El 26 de septiembre de 1971, 30.000 personas caminaban desde Trafalgar Square hasta Hyde Park en una manifestación por la renovación moral británica, conocida como Festival de la Luz. Mientras, el Frente de Liberación Gay y otros grupos de 'rebeldes', no antisistema, sino en el corazón del mismísimo sistema imperante, les insultaban y lanzaban bombas fétidas (hoy me temo que le lanzarían objetos más contundentes). Eran los indignados del momento, y Elena Valenciano, la amiga de todos los sufrientes, todavía no nos narcotizaba con su filantropía inmoral.

Poco después, el periodista británico de TV más reconocido, Malcolm Muggeridge (en la imagen), dentro de los actos del mismo festival, intervenía en el Central Hall de Westminster. Un grupo de señoritas disfrazadas de monjas subieron al escenario y se pusieron a bailar un danza obscena para impedirle hablar. No, no eran las Femen, tenían un poco menos de desvergüenza y un poco más de mala leche que las Femen.

Al final, Muggeridge consiguió hablar y pronunció, entre otras cosas, las palabras que encabezan este artículo: "Sin orden moral no hay orden social". Para ser exactos, sus palabras fueron: "En una sociedad sin orden moral es imposible que haya orden de ningún tipo"… ni dignidad de tipo alguno. Una buena enseñanza para los políticos de entonces y para los de ahora.

La vida de Malcolm resulta de lo más interesante, verdadero modelo del  hombre moderno. Se casó con una sobrina del matrimonio Webb, sí, los del socialismo fabiano de Bernard Shaw, en un lúgubre registro civil y dejando claro que no había ningún compromiso entre ambos.

En efecto, ambos tuvieron todas las aventuras extramatrimoniales que pudieron, más que por el gusto del sexo por el gusto de la infidelidad, que es vicio más pegajoso que el carnal y dogma más duro que los del catecismo. Sólo Malcolm descubrió, e igual le ocurrió a su esposa, que la búsqueda de la felicidad en la deslealtad sólo le había traído desolación y angustia. Al final, describía así la felicidad que tanto había buscado y que no había conseguido: "La felicidad es un hermoso y ligero cervatillo. Cuando logras cazarlo se convierte en una pobre presa desesperada y, después de morir, en un hediondo pedazo de carne".

Los dos cónyuges se convirtieron al catolicismo para escándalo de la progresía. Incluso, al final de su vida, dimitió como rector de la Universidad de Edimburgo cuando los estudiantes reclamaron la legalización de la marihuana y de la píldora contraceptiva. Muggeridge resumió, con la experiencia que tenía en la materia, que aquellas reivindicaciones juveniles le recordaban los dos elementos a los que siempre se agarraban los viejos libertinos y babosos: "la droga y la cama".
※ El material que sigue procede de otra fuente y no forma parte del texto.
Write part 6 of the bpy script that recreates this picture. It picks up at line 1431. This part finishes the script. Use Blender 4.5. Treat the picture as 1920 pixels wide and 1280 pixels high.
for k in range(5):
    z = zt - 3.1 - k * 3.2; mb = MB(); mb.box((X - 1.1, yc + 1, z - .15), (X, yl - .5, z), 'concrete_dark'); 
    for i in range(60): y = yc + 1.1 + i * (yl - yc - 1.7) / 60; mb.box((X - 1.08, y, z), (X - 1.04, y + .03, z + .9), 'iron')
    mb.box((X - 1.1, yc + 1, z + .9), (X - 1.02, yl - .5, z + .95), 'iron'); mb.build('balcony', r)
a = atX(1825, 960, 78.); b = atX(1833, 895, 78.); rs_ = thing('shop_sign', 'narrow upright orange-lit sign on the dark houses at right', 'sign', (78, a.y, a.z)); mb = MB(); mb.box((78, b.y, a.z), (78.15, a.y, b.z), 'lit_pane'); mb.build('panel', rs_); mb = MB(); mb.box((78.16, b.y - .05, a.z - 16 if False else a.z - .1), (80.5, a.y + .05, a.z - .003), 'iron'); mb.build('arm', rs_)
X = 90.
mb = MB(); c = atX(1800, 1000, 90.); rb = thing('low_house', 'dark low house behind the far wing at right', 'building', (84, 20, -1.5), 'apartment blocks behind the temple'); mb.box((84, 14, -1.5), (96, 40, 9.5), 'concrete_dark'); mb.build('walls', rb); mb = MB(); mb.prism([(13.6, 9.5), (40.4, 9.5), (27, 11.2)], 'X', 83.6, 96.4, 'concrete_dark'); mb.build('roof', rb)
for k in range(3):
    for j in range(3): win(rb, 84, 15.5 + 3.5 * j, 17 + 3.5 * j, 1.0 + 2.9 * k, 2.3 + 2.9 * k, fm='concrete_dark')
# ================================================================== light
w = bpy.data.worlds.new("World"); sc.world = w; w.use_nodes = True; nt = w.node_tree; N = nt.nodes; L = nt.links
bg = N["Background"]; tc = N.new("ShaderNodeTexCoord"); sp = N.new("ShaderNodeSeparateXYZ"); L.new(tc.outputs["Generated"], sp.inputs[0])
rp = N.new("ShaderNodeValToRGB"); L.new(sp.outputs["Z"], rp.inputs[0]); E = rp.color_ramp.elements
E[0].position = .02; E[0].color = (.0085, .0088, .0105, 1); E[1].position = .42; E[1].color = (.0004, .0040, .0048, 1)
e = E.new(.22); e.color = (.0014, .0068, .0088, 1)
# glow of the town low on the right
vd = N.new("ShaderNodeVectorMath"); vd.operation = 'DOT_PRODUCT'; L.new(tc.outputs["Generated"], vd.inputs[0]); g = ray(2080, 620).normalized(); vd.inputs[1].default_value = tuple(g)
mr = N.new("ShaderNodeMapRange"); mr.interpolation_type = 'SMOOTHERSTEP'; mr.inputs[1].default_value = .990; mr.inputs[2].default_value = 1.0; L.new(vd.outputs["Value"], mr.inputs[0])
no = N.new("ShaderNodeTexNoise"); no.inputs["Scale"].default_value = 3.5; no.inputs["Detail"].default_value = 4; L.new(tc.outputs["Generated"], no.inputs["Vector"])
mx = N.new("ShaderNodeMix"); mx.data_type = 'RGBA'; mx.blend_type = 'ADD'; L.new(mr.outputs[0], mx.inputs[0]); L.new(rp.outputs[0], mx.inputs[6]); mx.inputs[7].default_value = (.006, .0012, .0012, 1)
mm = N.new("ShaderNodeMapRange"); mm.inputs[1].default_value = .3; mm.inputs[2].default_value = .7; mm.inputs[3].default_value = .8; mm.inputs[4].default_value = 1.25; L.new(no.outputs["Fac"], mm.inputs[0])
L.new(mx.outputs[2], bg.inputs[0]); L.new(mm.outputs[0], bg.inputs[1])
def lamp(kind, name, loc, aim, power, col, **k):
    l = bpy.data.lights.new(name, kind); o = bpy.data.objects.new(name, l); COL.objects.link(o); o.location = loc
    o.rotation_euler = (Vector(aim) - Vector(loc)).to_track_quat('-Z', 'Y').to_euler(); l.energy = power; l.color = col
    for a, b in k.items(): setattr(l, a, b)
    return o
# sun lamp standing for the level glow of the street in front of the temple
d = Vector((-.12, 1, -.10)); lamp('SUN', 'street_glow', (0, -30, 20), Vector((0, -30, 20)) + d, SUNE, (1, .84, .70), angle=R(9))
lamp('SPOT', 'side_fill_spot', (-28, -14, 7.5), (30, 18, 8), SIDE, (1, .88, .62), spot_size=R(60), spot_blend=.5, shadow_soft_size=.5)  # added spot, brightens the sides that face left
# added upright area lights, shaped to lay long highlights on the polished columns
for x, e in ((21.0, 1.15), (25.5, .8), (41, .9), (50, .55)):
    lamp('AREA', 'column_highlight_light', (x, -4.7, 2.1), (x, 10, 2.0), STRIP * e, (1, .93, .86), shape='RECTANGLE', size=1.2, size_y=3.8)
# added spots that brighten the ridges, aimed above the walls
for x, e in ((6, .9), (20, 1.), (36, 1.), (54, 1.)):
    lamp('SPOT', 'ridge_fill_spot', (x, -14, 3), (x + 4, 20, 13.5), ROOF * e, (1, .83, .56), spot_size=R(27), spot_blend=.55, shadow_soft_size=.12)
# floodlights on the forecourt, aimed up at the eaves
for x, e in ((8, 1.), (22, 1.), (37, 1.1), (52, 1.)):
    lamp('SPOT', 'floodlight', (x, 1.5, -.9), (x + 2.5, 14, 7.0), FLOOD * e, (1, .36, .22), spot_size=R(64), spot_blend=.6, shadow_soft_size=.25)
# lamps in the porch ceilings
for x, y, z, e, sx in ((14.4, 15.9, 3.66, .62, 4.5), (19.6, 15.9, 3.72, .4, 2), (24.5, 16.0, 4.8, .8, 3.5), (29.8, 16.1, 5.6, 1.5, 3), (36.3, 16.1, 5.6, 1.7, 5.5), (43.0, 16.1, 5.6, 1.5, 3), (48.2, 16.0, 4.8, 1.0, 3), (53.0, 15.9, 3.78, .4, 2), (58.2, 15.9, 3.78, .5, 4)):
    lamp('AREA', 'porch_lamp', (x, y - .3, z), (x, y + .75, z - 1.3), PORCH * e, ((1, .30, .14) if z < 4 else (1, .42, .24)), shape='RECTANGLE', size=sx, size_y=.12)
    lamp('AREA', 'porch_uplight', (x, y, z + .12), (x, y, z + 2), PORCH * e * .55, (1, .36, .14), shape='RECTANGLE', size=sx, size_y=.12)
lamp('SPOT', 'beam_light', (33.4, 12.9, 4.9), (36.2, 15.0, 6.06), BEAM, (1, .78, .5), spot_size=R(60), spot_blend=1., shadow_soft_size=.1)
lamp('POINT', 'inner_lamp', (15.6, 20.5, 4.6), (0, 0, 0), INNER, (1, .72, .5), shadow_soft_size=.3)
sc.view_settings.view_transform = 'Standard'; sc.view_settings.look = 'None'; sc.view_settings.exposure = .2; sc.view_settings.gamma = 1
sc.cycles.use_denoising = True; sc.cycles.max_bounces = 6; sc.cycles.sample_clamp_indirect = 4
No sé por qué me da que la vida de Muggeridge es un ejemplo vivo y señero del hombre de ahora mismo y de la sociedad del siglo XXI. Sin orden moral no puede haber orden social ni orden en sentido alguno. Y lo malo es que orden y libertad son complementarios y se necesitan el uno a otro, si falta la una el otro termina en estallido. Si falta el orden, la libertad termina pisoteada.